-------- Input records

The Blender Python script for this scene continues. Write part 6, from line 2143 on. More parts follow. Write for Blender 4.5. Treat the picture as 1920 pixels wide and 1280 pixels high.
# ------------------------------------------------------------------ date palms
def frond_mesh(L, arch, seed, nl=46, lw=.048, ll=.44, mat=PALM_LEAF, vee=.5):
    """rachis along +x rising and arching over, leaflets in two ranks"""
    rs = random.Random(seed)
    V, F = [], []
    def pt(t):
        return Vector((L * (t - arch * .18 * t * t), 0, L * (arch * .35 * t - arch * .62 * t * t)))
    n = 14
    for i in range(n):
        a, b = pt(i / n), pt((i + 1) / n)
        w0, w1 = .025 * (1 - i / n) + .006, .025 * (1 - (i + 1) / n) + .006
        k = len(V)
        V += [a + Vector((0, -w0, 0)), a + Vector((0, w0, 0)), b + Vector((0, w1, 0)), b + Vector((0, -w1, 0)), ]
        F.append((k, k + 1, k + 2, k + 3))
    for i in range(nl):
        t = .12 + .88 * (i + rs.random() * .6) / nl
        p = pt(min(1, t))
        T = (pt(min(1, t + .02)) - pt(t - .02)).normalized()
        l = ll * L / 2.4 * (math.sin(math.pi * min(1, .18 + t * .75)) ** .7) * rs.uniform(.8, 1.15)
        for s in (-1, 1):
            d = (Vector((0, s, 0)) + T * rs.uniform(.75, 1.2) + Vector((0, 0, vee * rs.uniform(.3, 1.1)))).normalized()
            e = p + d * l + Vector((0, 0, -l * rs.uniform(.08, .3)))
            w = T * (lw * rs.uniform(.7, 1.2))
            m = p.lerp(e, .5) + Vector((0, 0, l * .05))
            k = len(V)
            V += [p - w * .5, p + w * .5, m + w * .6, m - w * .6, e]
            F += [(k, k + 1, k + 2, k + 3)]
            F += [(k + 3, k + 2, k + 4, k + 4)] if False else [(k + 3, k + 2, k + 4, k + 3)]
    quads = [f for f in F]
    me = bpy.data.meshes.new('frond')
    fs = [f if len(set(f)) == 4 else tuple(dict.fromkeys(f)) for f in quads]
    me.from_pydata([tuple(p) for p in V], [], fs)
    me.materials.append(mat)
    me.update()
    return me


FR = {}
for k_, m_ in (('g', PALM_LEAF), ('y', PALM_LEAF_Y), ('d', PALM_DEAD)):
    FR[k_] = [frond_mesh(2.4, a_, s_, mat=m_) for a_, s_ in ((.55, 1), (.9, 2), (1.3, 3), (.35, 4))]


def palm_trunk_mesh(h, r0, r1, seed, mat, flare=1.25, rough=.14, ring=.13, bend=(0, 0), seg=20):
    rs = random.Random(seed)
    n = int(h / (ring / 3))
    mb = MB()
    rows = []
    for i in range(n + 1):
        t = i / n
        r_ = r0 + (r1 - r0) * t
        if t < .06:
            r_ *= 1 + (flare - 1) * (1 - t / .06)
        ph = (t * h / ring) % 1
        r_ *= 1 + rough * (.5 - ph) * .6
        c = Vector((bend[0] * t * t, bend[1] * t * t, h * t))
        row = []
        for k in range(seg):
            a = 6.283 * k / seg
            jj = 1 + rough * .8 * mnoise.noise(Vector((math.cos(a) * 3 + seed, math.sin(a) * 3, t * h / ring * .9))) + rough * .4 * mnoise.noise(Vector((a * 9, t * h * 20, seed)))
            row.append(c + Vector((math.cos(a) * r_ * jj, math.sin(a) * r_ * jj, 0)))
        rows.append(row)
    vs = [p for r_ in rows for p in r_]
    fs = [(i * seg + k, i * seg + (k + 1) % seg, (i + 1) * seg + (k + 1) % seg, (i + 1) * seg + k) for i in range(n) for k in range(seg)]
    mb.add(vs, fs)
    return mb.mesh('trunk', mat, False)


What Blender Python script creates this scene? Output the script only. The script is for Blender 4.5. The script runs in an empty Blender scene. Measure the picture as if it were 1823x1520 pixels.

----------------

[Work required]:
Reproduce the complete set of lines precisely as supplied.

[Response to this task]:
The Blender Python script for this scene continues. Write part 6, from line 2143 on. More parts follow. Write for Blender 4.5. Treat the picture as 1920 pixels wide and 1280 pixels high.
# ------------------------------------------------------------------ date palms
def frond_mesh(L, arch, seed, nl=46, lw=.048, ll=.44, mat=PALM_LEAF, vee=.5):
    """rachis along +x rising and arching over, leaflets in two ranks"""
    rs = random.Random(seed)
    V, F = [], []
    def pt(t):
        return Vector((L * (t - arch * .18 * t * t), 0, L * (arch * .35 * t - arch * .62 * t * t)))
    n = 14
    for i in range(n):
        a, b = pt(i / n), pt((i + 1) / n)
        w0, w1 = .025 * (1 - i / n) + .006, .025 * (1 - (i + 1) / n) + .006
        k = len(V)
        V += [a + Vector((0, -w0, 0)), a + Vector((0, w0, 0)), b + Vector((0, w1, 0)), b + Vector((0, -w1, 0)), ]
        F.append((k, k + 1, k + 2, k + 3))
    for i in range(nl):
        t = .12 + .88 * (i + rs.random() * .6) / nl
        p = pt(min(1, t))
        T = (pt(min(1, t + .02)) - pt(t - .02)).normalized()
        l = ll * L / 2.4 * (math.sin(math.pi * min(1, .18 + t * .75)) ** .7) * rs.uniform(.8, 1.15)
        for s in (-1, 1):
            d = (Vector((0, s, 0)) + T * rs.uniform(.75, 1.2) + Vector((0, 0, vee * rs.uniform(.3, 1.1)))).normalized()
            e = p + d * l + Vector((0, 0, -l * rs.uniform(.08, .3)))
            w = T * (lw * rs.uniform(.7, 1.2))
            m = p.lerp(e, .5) + Vector((0, 0, l * .05))
            k = len(V)
            V += [p - w * .5, p + w * .5, m + w * .6, m - w * .6, e]
            F += [(k, k + 1, k + 2, k + 3)]
            F += [(k + 3, k + 2, k + 4, k + 4)] if False else [(k + 3, k + 2, k + 4, k + 3)]
    quads = [f for f in F]
    me = bpy.data.meshes.new('frond')
    fs = [f if len(set(f)) == 4 else tuple(dict.fromkeys(f)) for f in quads]
    me.from_pydata([tuple(p) for p in V], [], fs)
    me.materials.append(mat)
    me.update()
    return me


FR = {}
for k_, m_ in (('g', PALM_LEAF), ('y', PALM_LEAF_Y), ('d', PALM_DEAD)):
    FR[k_] = [frond_mesh(2.4, a_, s_, mat=m_) for a_, s_ in ((.55, 1), (.9, 2), (1.3, 3), (.35, 4))]


def palm_trunk_mesh(h, r0, r1, seed, mat, flare=1.25, rough=.14, ring=.13, bend=(0, 0), seg=20):
    rs = random.Random(seed)
    n = int(h / (ring / 3))
    mb = MB()
    rows = []
    for i in range(n + 1):
        t = i / n
        r_ = r0 + (r1 - r0) * t
        if t < .06:
            r_ *= 1 + (flare - 1) * (1 - t / .06)
        ph = (t * h / ring) % 1
        r_ *= 1 + rough * (.5 - ph) * .6
        c = Vector((bend[0] * t * t, bend[1] * t * t, h * t))
        row = []
        for k in range(seg):
            a = 6.283 * k / seg
            jj = 1 + rough * .8 * mnoise.noise(Vector((math.cos(a) * 3 + seed, math.sin(a) * 3, t * h / ring * .9))) + rough * .4 * mnoise.noise(Vector((a * 9, t * h * 20, seed)))
            row.append(c + Vector((math.cos(a) * r_ * jj, math.sin(a) * r_ * jj, 0)))
        rows.append(row)
    vs = [p for r_ in rows for p in r_]
    fs = [(i * seg + k, i * seg + (k + 1) % seg, (i + 1) * seg + (k + 1) % seg, (i + 1) * seg + k) for i in range(n) for k in range(seg)]
    mb.add(vs, fs)
    return mb.mesh('trunk', mat, False)


What Blender Python script creates this scene? Output the script only. The script is for Blender 4.5. The script runs in an empty Blender scene. Measure the picture as if it were 1823x1520 pixels.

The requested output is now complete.